Du point de vue de l’Organisation suisse d’aide aux réfugiés (OSAR), les demandes d'asile font trop souvent l’objet d’une procédure dite accélérée. Le Tribunal administratif fédéral (TAF) s’est lui aussi à plusieurs reprises montré critique sur le type de procédure privilégié par le SEM. Pour la première fois, il le fait savoir de manière claire dans un arrêt qui fait référence : dans son arrêt, daté du 9 juin 2020, le TAF souligne que, dans la présente affaire, le SEM a soumis le requérant d'asile à deux longues auditions sur ses motifs d’asile. En outre, le tribunal rappelle que l’examen de l’affaire a nécessité l’analyse de nombreux dossiers. Enfin, il fait également remarquer que la décision d'asile a demandé un temps supérieur à la moyenne. Compte tenu, par ailleurs, de la durée totale de la procédure – près de trois mois –, il apparaît clairement, selon le TAF, qu'il ne saurait s’agir d'une demande d'asile pouvant être traitée rapidement : « Il ne peut donc être question d'une procédure simple avec un degré de complexité relativement faible, ne nécessitant pas d'éclaircissements supplémentaires après une audition détaillée. »
Cet arrêt du TAF vient renforcer la position des personnes en quête de protection en Suisse et confirmer les critiques déjà exprimées par l’OSAR. Le délai de recours de la procédure d'asile accélérée ne compte que sept jours ouvrables.
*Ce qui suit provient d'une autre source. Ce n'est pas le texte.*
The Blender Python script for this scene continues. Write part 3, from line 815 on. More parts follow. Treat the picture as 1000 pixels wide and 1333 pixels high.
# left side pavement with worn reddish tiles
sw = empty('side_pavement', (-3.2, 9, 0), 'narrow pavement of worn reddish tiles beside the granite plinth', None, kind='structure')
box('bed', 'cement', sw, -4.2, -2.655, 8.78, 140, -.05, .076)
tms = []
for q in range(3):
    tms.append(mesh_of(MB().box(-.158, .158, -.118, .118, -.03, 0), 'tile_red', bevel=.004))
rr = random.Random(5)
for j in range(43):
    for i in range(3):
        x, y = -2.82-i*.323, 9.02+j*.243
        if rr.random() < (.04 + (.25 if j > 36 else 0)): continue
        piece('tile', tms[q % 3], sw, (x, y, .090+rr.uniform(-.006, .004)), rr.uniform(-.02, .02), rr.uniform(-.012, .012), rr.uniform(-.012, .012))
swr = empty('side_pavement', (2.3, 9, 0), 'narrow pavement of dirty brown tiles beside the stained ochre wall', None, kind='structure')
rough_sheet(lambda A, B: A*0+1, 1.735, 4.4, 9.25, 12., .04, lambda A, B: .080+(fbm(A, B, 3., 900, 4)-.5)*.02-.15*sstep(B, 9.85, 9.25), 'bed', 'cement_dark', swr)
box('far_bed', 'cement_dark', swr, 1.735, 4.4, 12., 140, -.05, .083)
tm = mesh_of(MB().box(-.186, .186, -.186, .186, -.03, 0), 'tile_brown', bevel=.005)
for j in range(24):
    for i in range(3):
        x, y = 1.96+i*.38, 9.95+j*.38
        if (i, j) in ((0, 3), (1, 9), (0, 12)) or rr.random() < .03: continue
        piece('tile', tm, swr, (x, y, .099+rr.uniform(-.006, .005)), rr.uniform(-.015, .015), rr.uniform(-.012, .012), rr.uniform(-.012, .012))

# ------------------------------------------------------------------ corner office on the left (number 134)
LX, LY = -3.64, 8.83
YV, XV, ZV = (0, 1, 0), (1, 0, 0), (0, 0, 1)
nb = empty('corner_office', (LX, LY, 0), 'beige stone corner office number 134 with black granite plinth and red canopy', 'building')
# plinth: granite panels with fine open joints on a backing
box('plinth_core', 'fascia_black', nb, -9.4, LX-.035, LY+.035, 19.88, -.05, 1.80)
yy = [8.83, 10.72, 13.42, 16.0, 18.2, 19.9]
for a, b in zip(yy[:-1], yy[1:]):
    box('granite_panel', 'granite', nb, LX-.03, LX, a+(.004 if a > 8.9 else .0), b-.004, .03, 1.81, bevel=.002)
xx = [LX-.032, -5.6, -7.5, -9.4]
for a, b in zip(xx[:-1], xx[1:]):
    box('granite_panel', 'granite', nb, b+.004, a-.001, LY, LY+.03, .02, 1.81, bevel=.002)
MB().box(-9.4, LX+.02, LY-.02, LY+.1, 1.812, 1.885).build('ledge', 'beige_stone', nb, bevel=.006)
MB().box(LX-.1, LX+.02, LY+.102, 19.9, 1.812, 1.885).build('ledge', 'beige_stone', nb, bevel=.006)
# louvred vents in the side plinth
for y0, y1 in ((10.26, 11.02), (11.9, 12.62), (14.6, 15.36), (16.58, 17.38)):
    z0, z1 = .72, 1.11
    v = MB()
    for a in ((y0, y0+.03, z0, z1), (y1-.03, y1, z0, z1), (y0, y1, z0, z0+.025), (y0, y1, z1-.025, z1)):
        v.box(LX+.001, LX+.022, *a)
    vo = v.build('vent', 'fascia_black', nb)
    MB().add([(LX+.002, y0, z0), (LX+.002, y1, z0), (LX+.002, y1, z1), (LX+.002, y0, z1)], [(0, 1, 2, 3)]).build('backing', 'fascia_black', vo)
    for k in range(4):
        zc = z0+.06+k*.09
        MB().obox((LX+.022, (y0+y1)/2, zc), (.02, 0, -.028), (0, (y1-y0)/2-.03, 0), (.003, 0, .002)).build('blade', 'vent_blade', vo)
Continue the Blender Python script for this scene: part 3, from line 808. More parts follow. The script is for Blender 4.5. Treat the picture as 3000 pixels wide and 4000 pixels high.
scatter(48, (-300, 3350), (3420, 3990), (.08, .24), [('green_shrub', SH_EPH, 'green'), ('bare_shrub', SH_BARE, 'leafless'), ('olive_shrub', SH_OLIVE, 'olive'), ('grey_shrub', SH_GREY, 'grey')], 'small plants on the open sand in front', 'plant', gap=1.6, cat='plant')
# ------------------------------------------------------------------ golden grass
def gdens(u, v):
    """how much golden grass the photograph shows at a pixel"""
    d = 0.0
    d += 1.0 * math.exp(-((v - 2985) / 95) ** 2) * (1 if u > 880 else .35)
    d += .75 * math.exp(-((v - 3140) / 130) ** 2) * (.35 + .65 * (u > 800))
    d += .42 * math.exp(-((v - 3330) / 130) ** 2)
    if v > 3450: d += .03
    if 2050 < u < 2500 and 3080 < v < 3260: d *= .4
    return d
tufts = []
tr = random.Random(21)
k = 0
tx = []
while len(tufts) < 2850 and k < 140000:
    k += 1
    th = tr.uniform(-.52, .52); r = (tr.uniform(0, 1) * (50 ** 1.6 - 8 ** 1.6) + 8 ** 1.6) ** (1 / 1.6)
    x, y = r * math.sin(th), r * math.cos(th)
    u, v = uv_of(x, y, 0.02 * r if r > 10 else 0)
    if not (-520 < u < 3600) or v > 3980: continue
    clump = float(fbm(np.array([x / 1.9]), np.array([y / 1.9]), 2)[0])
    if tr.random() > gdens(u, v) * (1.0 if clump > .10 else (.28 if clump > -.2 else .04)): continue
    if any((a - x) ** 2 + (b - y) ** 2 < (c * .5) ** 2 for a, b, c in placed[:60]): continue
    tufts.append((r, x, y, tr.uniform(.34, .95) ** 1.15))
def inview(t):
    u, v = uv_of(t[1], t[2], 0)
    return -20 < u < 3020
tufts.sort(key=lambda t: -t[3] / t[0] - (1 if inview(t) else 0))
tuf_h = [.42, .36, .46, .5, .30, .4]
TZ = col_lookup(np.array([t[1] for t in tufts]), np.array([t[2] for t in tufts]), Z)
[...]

Pour l’OSAR, il s’agit là d’un délai trop court en cas de décision d'asile potentiellement erronée. Selon le Tribunal administratif fédéral, traiter à tort une demande d'asile « complexe » dans le cadre de la procédure accélérée constitue une violation du droit à un recours effectif garanti par la Constitution pour les personnes en quête de protection. Il s’agit au contraire d’affecter ces personnes à la procédure dite étendue, qui offre davantage de temps pour mener des examens approfondis. Par ailleurs, les personnes concernées seront alors hébergées dans les cantons et non pas dans les grands centres fédéraux pour requérants d'asile souvent isolés.
Enfin, le TAF envoie deux autres signaux positifs. Premièrement, il laisse ouverte la possibilité pour le SEM et les autres parties concernées de s’accorder une durée de traitement plus longue dans la procédure accélérée. Ainsi, si le délai de 30 jours prévu pour une procédure accélérée ne peut être dépassé de manière massive, le TAF note toutefois, à l’instar de l’OSAR, qu'il existe une certaine marge de manœuvre de quelques jours. La TAF souligne en outre, à la fin de son arrêt, l'importance que revêt la protection juridique dans les nouvelles procédures d'asile : actrice essentielle du système d’asile, la protection juridique subit une forte pression en raison de la simultanéité des différentes étapes de la procédure et des exigences du calendrier. Il est donc d'autant plus important que le SEM effectue avec méticulosité le tri prévu par la loi dans la procédure de première instance. Dans le cas contraire, l'intention du législateur de procéder à une accélération des procédures dans le respect de l'État de droit et des exigences en matière d’équité ne pourra pas être garantie.